As always in an Indiana Jones flick, the bad guy must perish because they overreach. There's always been a sense that you shouldn't peek behind the curtain, that it'll always be the downfall of whoever and yaddah yaddah. More than anything here, I was disapointed. It would not take much to develop the aliens here. They are supposed to have crossed the stars and what have you to bring knowledge to the human race. Why do they then kill someone off for wanting to know some poorly-defined something?

This last (I promise) point is probably one that is only a problem to me. These aliens are meant to have provided knowledge of architecture, irrigation and so on to the films pre-mayan culture, and been worshiped for it. In mythology, those gods that provide knowledge to mankind are known as culture heroes, and occur throughout many strands of mythology (Prometheus, Hermes, the Japanese god of agriculture whose name I'm not going to look up just to appear smart on the internet). Typically these figures will be trickster gods, and will have taken this knowledge from other gods for mankind's benefit. Now, the fact that they missed this is something that only I care about, but hey - instant backstory. Better than having this ancient interstellar civilisation serve only as bad guy incinerators.

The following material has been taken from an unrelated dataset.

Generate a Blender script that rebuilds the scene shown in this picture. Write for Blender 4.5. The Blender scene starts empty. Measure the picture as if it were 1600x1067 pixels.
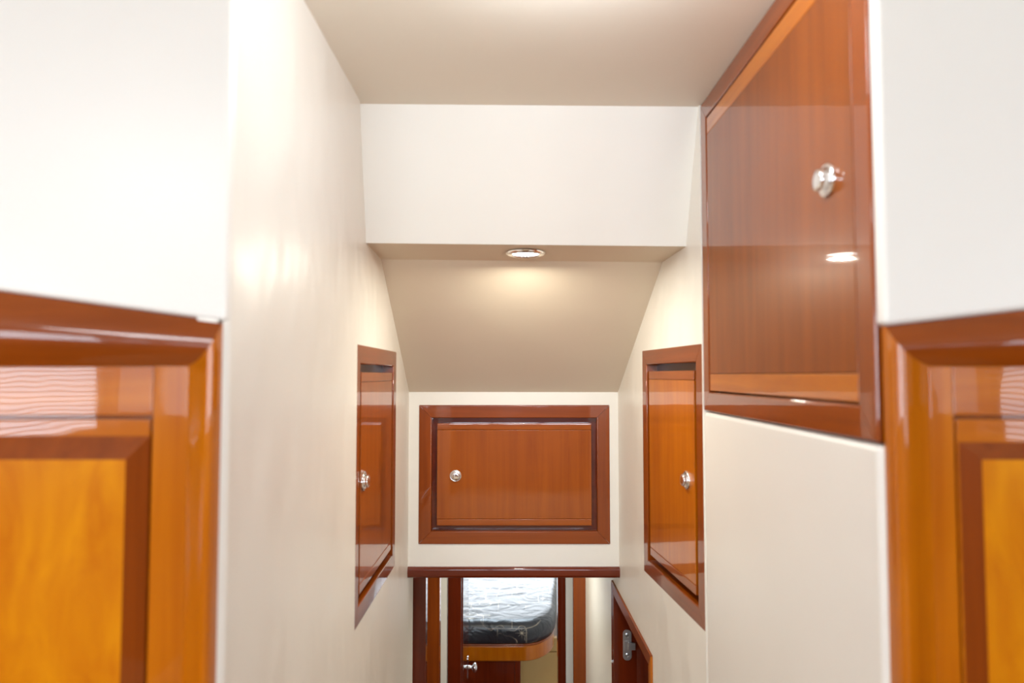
import bpy, bmesh, math, random
from mathutils import Vector, Matrix
from mathutils.geometry import tessellate_polygon

random.seed(4)
PI = math.pi
SC = bpy.context.scene
COL = SC.collection

# ------------------------------------------------------------------ helpers
def srgb(r, g, b):
    def f(c):
        c /= 255.0
        return c / 12.92 if c <= .04045 else ((c + .055) / 1.055) ** 2.4
    return (f(r), f(g), f(b), 1.0)

def tag(o, label=None, cat=None, group=None, kind=None):
    if label: o['label'] = label
    if cat: o['category'] = cat
    if group: o['group'] = group
    if kind: o['kind'] = kind
    return o

def obj(name, bm, mat, parent=None, smooth=False, bevel=0.0, segs=2, flat_faces=False):
    bmesh.ops.recalc_face_normals(bm, faces=bm.faces[:])
    me = bpy.data.meshes.new(name)
    bm.to_mesh(me); bm.free()
    mats = mat if isinstance(mat, (list, tuple)) else [mat]
    for m in mats: me.materials.append(m)
    if smooth:
        for p in me.polygons: p.use_smooth = True
        me.set_sharp_from_angle(angle=math.radians(52))
    o = bpy.data.objects.new(name, me)
    COL.objects.link(o)
    if parent: o.parent = parent
    if flat_faces:
        w = o.modifiers.new('wn', 'WEIGHTED_NORMAL'); w.keep_sharp = True; w.weight = 95
    if bevel:
        b = o.modifiers.new('edge', 'BEVEL')
        b.width = bevel; b.segments = segs; b.limit_method = 'ANGLE'; b.angle_limit = math.radians(40)
        b.harden_normals = False
        for p in me.polygons: p.use_smooth = True
        try:
            w = o.modifiers.new('wn', 'WEIGHTED_NORMAL'); w.keep_sharp = True; w.weight = 90
        except Exception:
            pass
    return o

def empty(name, loc, rz=0.0):
    o = bpy.data.objects.new(name, None)
    o.empty_display_size = .05
    o.location = loc; o.rotation_euler = (0, 0, rz)
    COL.objects.link(o)
    return o

def box(bm, x0, x1, y0, y1, z0, z1):
    v = [bm.verts.new((x, y, z)) for x in (x0, x1) for y in (y0, y1) for z in (z0, z1)]
    for q in ((0, 1, 3, 2), (4, 6, 7, 5), (0, 4, 5, 1), (2, 3, 7, 6), (0, 2, 6, 4), (1, 5, 7, 3)):
        bm.faces.new([v[i] for i in q])
    return v

def boxm(*a):
    bm = bmesh.new(); box(bm, *a); return bm

def prism(bm, ptsA, ptsB):
    """solid between two matching closed outlines"""
    a = [bm.verts.new(p) for p in ptsA]; b = [bm.verts.new(p) for p in ptsB]
    n = len(a)
    for i in range(n):
        j = (i + 1) % n
        bm.faces.new((a[i], a[j], b[j], b[i]))
    bm.faces.new(a); bm.faces.new(b[::-1])

def plate(bm, loops, f, t):
    """flat plate with holes: loops of (a, b); f(a, b, d) -> xyz; d runs 0..t"""
    flat = [p for l in loops for p in l]
    tris = tessellate_polygon([[Vector((p[0], p[1], 0)) for p in l] for l in loops])
    fr = [bm.verts.new(f(p[0], p[1], 0)) for p in flat]
    bk = [bm.verts.new(f(p[0], p[1], t)) for p in flat]
    for tr in tris:
        try:
            bm.faces.new([fr[i] for i in tr]); bm.faces.new([bk[i] for i in reversed(tr)])
        except ValueError:
            pass
    k = 0
    for l in loops:
        n = len(l)
        for i in range(n):
            a, b = k + i, k + (i + 1) % n
            bm.faces.new((fr[a], fr[b], bk[b], bk[a]))
        k += n
    bmesh.ops.dissolve_limit(bm, angle_limit=.002, verts=bm.verts[:], edges=bm.edges[:])

def rect(a0, a1, b0, b1):
    return [(a0, b0), (a1, b0), (a1, b1), (a0, b1)]

def lathe(bm, prof, n=40, M=None):
    """prof: (radius, height) pairs, axis along local -y (out of a wall)"""
    M = M or Matrix()
    rings = []
    for r, h in prof:
        if r < 1e-6:
            rings.append([bm.verts.new(M @ Vector((0, -h, 0)))])
        else:
            rings.append([bm.verts.new(M @ Vector((r * math.cos(2 * PI * i / n), -h, r * math.sin(2 * PI * i / n)))) for i in range(n)])
    for A, B in zip(rings, rings[1:]):
        for i in range(n):
            j = (i + 1) % n
            if len(A) == 1 and len(B) == 1: continue
            if len(A) == 1: bm.faces.new((A[0], B[j], B[i]))
            elif len(B) == 1: bm.faces.new((A[i], A[j], B[0]))
            else: bm.faces.new((A[i], A[j], B[j], B[i]))
    for R in (rings[0], rings[-1]):
        if len(R) > 2: bm.faces.new(R)

# ------------------------------------------------------------------ materials
def new_mat(name):
    m = bpy.data.materials.new(name); m.use_nodes = True
    nt = m.node_tree
    return m, nt, nt.nodes['Principled BSDF']

def N(nt, t, **kw):
    n = nt.nodes.new(t)
    for k, v in kw.items(): setattr(n, k, v)
    return n

def coords(nt, spread=7.0):
    """object coordinates with a per-object offset so that no two boards share their figure"""
    tc = N(nt, 'ShaderNodeTexCoord'); oi = N(nt, 'ShaderNodeObjectInfo')
    mu = N(nt, 'ShaderNodeMath', operation='MULTIPLY'); mu.inputs[1].default_value = spread
    nt.links.new(oi.outputs['Random'], mu.inputs[0])
    ad = N(nt, 'ShaderNodeVectorMath', operation='ADD')
    nt.links.new(tc.outputs['Object'], ad.inputs[0]); nt.links.new(mu.outputs[0], ad.inputs[1])
    return ad.outputs[0]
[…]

Basically, when all's said and done, the problem here is that they trampled on my inner child, and I can't really handle that. I wouldn't say that people should avoid it - there are a couple of moments where the old magic is there - but I can't see how anyone could come away from this less than disappointed.

1 comment:

Lucy said...

I have to admit that I'm really more excited by the fact that you've managed to find a second occasion to use "Inadequate Fuhrer" as a tag.

Not that the review itself is lacking in bile or exceptional (Though not overblown) displays of intelligence, mind you. I just have odd priorities.

I also have a pedal operated air pump, if you'd like help reinflating your crushed child-psyche. Just in case.